I was attracted to the wildness and passion of the Romantic school. I feel like it really gets at our slasher's idea of tremendous emotion buried beneath Holmes' urbane exterior.

Date: 2010-04-30 06:17 pm (UTC)
daegaer: (I'm an old woman now with one foot in th)
From: [personal profile] daegaer
I was wondering as I watched the film (for the second time) if the differing types of music were meant to be tied to areas of London considered/known to have large populations of those particular ethnic groups?

While I often feel quite conflicted about the inclusion of Irish music in films (as a sign of those jolly, more-in-touch-with . . . something Celts), I did like it in this due to both the obvious historical large Irish population in 19th century London and the actual real Irish accents of minor characters who were mainly underworld types, yes, but the underworld was populated with many differing ethnic groups and languages, and it was good to see - even in Holmes' hypothetical flashback - not only an Irish scientist meddling in things beyond mortal ken, but of course the arch-criminal and genius equal to Holmes is also either Irish or of Irish-descent. (I can't remember if Moriarty is ever explicitly described as Irish in the stories).

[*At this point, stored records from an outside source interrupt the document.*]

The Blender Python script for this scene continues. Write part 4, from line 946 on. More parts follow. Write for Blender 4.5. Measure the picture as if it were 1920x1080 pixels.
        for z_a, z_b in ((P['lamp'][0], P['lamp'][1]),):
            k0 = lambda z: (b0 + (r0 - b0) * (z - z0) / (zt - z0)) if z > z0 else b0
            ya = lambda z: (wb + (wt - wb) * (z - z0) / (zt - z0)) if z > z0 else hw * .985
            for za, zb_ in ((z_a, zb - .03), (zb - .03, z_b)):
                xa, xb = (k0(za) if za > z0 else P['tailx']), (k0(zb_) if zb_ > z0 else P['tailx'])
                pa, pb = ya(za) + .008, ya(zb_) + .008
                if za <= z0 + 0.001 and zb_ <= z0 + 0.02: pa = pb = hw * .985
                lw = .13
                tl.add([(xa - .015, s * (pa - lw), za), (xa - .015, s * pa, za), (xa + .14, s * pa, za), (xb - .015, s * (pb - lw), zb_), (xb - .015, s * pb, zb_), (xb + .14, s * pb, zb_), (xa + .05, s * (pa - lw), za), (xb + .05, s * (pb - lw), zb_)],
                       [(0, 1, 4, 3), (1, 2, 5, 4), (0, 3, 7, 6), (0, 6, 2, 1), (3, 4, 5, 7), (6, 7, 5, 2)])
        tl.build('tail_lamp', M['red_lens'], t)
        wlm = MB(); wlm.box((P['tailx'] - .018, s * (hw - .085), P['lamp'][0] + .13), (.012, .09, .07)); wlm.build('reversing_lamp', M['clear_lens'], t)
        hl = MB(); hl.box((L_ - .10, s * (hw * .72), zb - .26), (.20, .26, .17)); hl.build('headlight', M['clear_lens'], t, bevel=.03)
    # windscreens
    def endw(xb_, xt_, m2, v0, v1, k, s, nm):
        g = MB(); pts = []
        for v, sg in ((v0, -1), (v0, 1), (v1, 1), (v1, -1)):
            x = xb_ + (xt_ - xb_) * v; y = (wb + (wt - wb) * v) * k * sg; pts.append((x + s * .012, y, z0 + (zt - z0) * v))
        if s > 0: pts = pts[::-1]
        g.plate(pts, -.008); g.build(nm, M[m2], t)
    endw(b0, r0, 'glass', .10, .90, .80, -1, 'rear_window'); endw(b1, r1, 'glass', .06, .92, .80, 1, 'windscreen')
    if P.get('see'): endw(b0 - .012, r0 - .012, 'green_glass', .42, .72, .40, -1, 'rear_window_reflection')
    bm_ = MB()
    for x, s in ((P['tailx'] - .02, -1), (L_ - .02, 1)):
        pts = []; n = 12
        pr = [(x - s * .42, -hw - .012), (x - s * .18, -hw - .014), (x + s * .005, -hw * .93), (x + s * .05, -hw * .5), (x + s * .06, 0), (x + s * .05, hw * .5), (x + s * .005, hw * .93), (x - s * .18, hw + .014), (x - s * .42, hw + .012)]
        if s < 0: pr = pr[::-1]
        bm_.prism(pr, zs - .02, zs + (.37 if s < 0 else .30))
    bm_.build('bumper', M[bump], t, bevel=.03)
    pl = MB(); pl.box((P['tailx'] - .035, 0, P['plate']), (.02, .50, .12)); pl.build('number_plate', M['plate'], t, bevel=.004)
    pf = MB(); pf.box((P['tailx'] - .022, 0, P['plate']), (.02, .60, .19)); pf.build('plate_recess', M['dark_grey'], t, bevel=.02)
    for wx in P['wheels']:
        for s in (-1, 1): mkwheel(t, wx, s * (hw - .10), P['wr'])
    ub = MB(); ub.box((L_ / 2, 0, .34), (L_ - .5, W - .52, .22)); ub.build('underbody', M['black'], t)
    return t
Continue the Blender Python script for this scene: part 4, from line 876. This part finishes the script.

Date: 2010-05-02 05:03 am (UTC)
mllesays: Holmes and Watson (sh // london duo)
From: [personal profile] mllesays
This is possibly only tangentially related, but at the beginning of the year, I made a fanmix with the dual purposes of both queering the relationship between Holmes and Watson, and exploring more contemporary musical references along the lines of "Rocky Road to Dublin." You can read about it and dl it here, if anyone is interested. My commentary definitely skews more to the fannish side of the spectrum, though, rather than the academic.